“Non devono arrestare Lucano, ma gli ‘ndranghetisti, quelli che ci bruciano le macchine, ci minacciano”. Michele Conia, sindaco di Cinquefrondi, riporta tutti alla realtà del territorio. Se a Milano o a Roma l’arresto del sindaco di Riace sembra un attacco a un modello ideale, qui, tra il fango delle strade della locride, è un gesto surreale.
Siamo in una terra di omicidi impuniti, sequestri di persona, strade interrotte per appalti mai conclusi, clan violenti e territorio devastato. D’estate, spiagge bellissime rimangono deserte. D’inverno, i torrenti si gonfiano e trascinano via tutto.
Ci sono nomi e cognomi precisi, responsabilità semplici da individuare. C’è una linea precisa di demarcazione tra chi si arricchisce con i crimini e chi lascia la terra dove è nato. Oggi come sessanta anni fa.
Lucano ha rotto l’isolamento, per prima cosa. Ha trasformato l’idea di accoglienza negli anni in cui prevaleva l’idea della reclusione, del grande centro con grandi numeri, del controllo e della catena di montaggio.

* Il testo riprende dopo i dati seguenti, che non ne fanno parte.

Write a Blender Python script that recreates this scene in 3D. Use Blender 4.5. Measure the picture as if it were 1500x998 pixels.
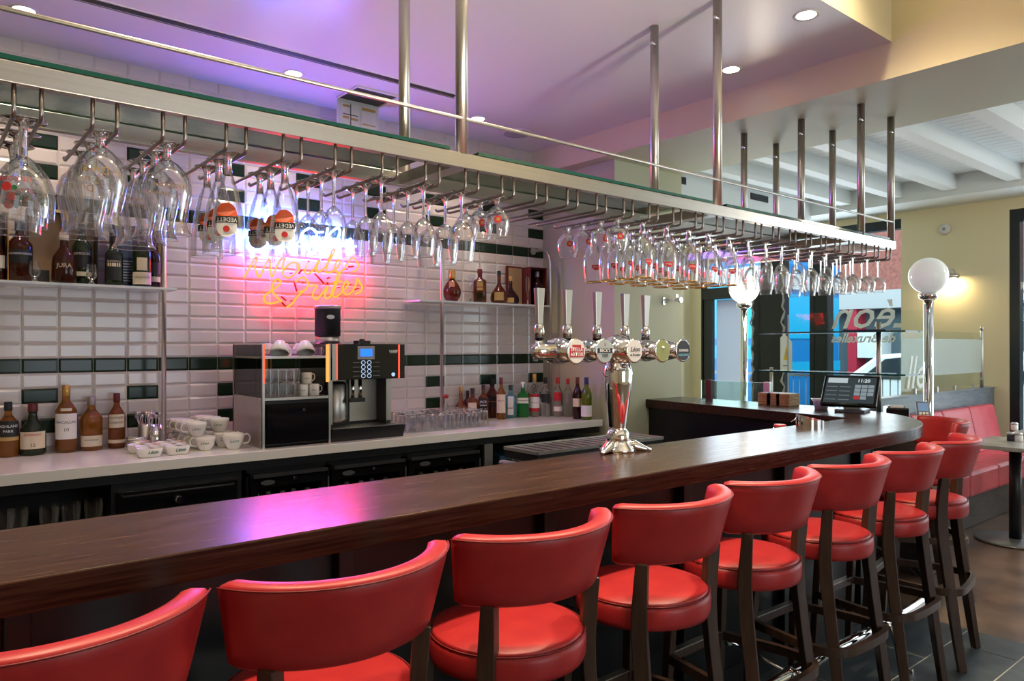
import bpy, math, random
from mathutils import Vector, Matrix
R = math.radians; PI = math.pi
random.seed(7)
for o in list(bpy.data.objects): bpy.data.objects.remove(o)
SC = bpy.context.scene
COL = SC.collection
# ------------------------------------------------------------------ camera, world, lights, exposure
F = 1075.0; U0 = 750.0; V0 = 506.0; CH = 1.5; TH = R(50.6); CT = math.cos(TH); ST = math.sin(TH)
cam = bpy.data.objects.new('camera', bpy.data.cameras.new('camera')); COL.objects.link(cam)
cam.data.sensor_width = 36; cam.data.lens = 36*F/1500; cam.data.shift_y = 7/1500; cam.data.clip_start = .05
cam.location = (0, 0, CH); cam.rotation_euler = (PI/2, 0, TH-PI/2); SC.camera = cam
SC.view_settings.view_transform = 'Standard'; SC.view_settings.look = 'None'
SC.view_settings.gamma = 1; SC.view_settings.use_curve_mapping = False; SC.view_settings.exposure = 0.3
cy = SC.cycles
cy.max_bounces = 10; cy.diffuse_bounces = 4; cy.glossy_bounces = 5; cy.transmission_bounces = 10; cy.transparent_max_bounces = 48
cy.caustics_reflective = False; cy.caustics_refractive = False; cy.sample_clamp_indirect = 6; cy.blur_glossy = .5
W = bpy.data.worlds.new('sky'); SC.world = W; W.use_nodes = True
W.node_tree.nodes['Background'].inputs[0].default_value = (.80, .91, 1, 1); W.node_tree.nodes['Background'].inputs[1].default_value = 3.4
def light(kind, name, loc, power, color, rot=(0, 0, 0), **k):
    l = bpy.data.lights.new(name, kind); l.energy = power; l.color = color
    for a, b in k.items(): setattr(l, a, b)
    o = bpy.data.objects.new(name, l); o.location = loc; o.rotation_euler = rot; COL.objects.link(o); return o
WARM = (1, .80, .55); COOL = (.80, .92, 1)
# added cool fill behind the camera, then daylight through the far shop windows
for x in (2.4,):
    light('AREA', 'front_fill', (x, -3.9, 1.75), 3, COOL, (R(90), 0, 0), shape='RECTANGLE', size=2.4, size_y=2.1)
light('AREA', 'daylight_far', (8.75, -.4, 1.7), 75, COOL, (0, R(90), 0), shape='RECTANGLE', size=2.3, size_y=5.4)
light('AREA', 'daylight_door', (8.75, 5.0, 1.7), 55, COOL, (0, R(90), 0), shape='RECTANGLE', size=2.3, size_y=2.6)
# unseen spots added low behind the camera to brighten the bar soffit
for p, rz in (((-.9, -1.5, .5), -6), ((.7, -1.6, .5), -10), ((2.0, -1.6, .5), -4)):
    light('SPOT', 'soffit_fill', p, 330, (1, .88, .74), (R(126), 0, R(rz)), spot_size=R(42), spot_blend=.8, shadow_soft_size=.2)
light('POINT', 'far_wall_fill', (7.1, .3, 2.7), 34, (1, .93, .80), shadow_soft_size=.15)  # unseen fill light, added to brighten the yellow far wall
# added upward spots washing the upper walls, then ceiling lamps over the seats (high ceiling in front of the bar, out of the frame)
for x, rx, rz in ((-1.2, 150, 0), (1.2, 150, -20), (2.6, 140, -60)):
    light('SPOT', 'upper_wall_fill', (x, -1.6, 2.5), 120, WARM, (R(rx), 0, R(rz)), spot_size=R(95), spot_blend=.8, shadow_soft_size=.12)
for x in (.3, 1.7, 3.1, 4.6, 6.3):
    light('SPOT', 'seat_lamp', (x, 1.57, 3.85), 235, WARM, spot_size=R(105), spot_blend=.7, shadow_soft_size=.10)
# ------------------------------------------------------------------ geometry of the photograph
def ray(u):
    t = (u-U0)/F; return CT+ST*t, ST-CT*t
def XatY(u, Y): a, b = ray(u); return Y*a/b
def YatX(u, X): a, b = ray(u); return X*b/a
def dep(X, Y): return CT*X+ST*Y
def zat(v, X, Y): return CH-(v-V0)*dep(X, Y)/F
def atz(u, v, z):
    d = (CH-z)*F/(v-V0); a, b = ray(u); return a*d, b*d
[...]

“Sono un frutto del modello Riace, con il fuoco nell’anima, Mimmo mi ha dato la pace nel cuore”, dice un ragazzo africano riassumendo in poche parole quello che è accaduto. Ma Riace non è un’isola felice o una città utopica, perché ovviamente risente delle contraddizioni del territorio e di quelle della nazione. Ed è positivo che sia così.
Sul merito della accuse, le risposte non mancano. La Procura contesta a Lucano di aver affidato il servizio dei rifiuti a cooperative non iscritte all’albo regionale, ma “quell’albo non era operativo”, risponde il sindaco. Gli contestano matrimoni fittizi, ma ne ha celebrato solo uno, reale. E tutto nasce dopo la morte di Becky Moses, passata dalla cessazione dell’accoglienza a Riace alla morte bruciata viva nella baraccopoli di Rosarno (“Avevo l’incubo di Becky”, spiega).

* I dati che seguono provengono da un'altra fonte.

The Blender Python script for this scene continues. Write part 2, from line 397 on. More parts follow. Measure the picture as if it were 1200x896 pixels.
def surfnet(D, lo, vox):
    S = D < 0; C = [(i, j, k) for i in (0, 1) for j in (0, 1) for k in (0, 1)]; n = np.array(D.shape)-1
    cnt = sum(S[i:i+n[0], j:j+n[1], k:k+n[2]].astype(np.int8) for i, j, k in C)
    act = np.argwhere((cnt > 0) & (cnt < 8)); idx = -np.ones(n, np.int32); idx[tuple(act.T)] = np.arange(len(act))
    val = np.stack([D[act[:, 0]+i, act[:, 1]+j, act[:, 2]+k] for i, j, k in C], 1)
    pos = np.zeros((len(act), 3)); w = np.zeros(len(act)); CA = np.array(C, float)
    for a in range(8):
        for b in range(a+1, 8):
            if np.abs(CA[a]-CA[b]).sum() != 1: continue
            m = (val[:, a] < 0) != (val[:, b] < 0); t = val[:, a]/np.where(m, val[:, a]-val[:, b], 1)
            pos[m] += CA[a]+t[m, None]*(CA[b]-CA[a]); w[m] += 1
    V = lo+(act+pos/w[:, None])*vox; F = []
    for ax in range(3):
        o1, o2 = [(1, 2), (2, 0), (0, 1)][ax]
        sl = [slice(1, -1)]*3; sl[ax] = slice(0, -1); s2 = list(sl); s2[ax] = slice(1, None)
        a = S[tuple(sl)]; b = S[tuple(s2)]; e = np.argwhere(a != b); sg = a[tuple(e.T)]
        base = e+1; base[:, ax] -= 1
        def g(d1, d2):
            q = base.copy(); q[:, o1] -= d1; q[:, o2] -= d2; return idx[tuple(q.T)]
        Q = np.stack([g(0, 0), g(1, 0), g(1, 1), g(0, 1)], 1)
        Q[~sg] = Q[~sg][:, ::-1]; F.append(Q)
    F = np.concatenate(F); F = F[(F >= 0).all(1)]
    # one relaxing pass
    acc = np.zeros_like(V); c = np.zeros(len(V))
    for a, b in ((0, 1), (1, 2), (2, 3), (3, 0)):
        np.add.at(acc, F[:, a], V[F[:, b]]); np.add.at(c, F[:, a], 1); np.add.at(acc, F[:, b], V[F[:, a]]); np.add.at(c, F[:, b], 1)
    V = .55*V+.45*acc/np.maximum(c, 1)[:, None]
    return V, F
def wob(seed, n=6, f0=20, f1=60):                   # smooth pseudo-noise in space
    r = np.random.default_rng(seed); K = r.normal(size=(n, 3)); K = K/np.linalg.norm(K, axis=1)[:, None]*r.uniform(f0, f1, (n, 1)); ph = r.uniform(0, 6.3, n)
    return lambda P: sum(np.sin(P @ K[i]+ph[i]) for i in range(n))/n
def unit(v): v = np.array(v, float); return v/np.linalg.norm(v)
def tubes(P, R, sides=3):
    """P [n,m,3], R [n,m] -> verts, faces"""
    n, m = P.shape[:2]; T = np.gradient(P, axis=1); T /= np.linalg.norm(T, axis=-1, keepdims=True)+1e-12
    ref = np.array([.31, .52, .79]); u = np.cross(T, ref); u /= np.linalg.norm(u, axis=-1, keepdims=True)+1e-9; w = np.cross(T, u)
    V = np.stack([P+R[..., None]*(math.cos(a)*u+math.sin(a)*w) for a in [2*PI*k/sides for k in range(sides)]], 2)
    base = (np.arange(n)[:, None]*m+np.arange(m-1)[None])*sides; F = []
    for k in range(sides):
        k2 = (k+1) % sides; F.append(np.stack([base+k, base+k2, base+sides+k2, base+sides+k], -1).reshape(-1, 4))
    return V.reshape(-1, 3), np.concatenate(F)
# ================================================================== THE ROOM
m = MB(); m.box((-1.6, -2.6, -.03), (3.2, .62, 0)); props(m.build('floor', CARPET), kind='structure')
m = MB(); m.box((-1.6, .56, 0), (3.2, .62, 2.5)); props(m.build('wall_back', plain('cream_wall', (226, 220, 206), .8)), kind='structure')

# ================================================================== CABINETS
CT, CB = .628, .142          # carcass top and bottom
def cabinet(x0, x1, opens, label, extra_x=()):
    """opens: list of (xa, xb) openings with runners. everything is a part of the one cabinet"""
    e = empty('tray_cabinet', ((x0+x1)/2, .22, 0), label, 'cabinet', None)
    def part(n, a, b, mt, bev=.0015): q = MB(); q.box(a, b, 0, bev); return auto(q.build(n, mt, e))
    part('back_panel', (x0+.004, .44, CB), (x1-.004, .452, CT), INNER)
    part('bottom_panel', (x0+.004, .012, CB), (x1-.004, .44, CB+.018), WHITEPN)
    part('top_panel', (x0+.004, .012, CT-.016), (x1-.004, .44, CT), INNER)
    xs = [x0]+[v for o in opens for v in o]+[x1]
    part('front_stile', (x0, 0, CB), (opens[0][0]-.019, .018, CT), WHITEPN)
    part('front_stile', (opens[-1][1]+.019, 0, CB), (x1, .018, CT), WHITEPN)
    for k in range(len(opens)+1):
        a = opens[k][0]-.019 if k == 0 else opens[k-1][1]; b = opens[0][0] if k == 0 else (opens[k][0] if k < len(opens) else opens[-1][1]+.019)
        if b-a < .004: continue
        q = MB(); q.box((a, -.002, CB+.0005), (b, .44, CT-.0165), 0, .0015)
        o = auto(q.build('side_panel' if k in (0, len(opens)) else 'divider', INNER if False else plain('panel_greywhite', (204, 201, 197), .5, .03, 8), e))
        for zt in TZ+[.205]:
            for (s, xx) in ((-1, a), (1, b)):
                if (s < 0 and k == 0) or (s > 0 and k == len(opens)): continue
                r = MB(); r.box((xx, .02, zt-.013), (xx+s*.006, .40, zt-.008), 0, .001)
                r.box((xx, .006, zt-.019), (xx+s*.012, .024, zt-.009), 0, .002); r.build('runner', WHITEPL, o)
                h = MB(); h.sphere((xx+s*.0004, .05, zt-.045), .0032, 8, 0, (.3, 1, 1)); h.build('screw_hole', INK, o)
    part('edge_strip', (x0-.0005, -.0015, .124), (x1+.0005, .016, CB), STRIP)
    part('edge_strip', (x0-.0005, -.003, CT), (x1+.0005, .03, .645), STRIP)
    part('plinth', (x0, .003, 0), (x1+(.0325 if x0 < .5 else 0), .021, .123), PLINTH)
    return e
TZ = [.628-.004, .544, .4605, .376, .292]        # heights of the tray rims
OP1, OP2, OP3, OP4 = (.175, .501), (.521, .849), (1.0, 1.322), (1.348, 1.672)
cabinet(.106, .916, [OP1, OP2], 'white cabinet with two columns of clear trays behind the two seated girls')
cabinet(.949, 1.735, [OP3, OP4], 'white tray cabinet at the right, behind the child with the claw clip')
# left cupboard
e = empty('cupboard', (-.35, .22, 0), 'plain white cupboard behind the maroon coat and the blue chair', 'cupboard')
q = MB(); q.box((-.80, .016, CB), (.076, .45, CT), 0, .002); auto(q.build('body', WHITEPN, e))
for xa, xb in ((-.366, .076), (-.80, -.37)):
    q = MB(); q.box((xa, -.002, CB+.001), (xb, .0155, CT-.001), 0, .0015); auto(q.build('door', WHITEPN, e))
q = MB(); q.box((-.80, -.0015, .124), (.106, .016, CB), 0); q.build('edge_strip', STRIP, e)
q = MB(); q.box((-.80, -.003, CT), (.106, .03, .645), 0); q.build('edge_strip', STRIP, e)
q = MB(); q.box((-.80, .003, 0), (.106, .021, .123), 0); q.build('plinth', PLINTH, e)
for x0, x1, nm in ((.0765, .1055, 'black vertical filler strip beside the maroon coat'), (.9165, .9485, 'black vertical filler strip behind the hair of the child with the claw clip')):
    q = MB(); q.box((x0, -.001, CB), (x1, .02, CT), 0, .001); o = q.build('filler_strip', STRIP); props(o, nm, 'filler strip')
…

Con il fuoco nell’anima, Mimmo mi ha dato pace nel cuore
Peppino Lavorato, 80 anni, ex sindaco di Rosarno, tiene vivo il filo rosso della memoria: “Questa giornata mi ricorda il 22 ottobre 1972, quando gli operai del nord scesero a Reggio Calabria per una imponente manifestazione. Fu l’inizio della fine per i fascisti del ‘boia chi molla’”.
Era la manifestazione cantata da Giovanna Marini ne “I treni per Reggio Calabria”, quando il convoglio fu rallentato dagli allarmi di bombe fasciste sui binari. Oggi non c’è nulla di simile, ma arrivare non è ancora facile tra l’alluvione di Lamezia (una madre e due bambini morti) e le tante strade interrotte.

In tanti condividono la sensazione di Lavorato. L’onda nera ha raggiunto il suo punto di non ritorno con l’arresto del sindaco. Chi partecipa alla manifestazione sente che si tratta di una giornata storica, l’inizio della fine per un razzismo che si è fatto istituzione. Sbaglieranno? Meglio un errore che vivere di rassegnazione.
Alla partenza dei pullman, una signora di Reggio Calabria dice: “Fate bene a manifestare, i calabresi non sono razzisti come dicono”. È la sindrome da accerchiamento che ancora condiziona la città. Lo spirito internazionale di Riace non ha contagiato tutti. Nel messaggio letto dal palco, Lucano dice: “Vorrei dire a tutto il mondo che non ho niente di cui vergognarmi”. Tutto il mondo lo sa già. Ora serve il timbro delle istituzioni.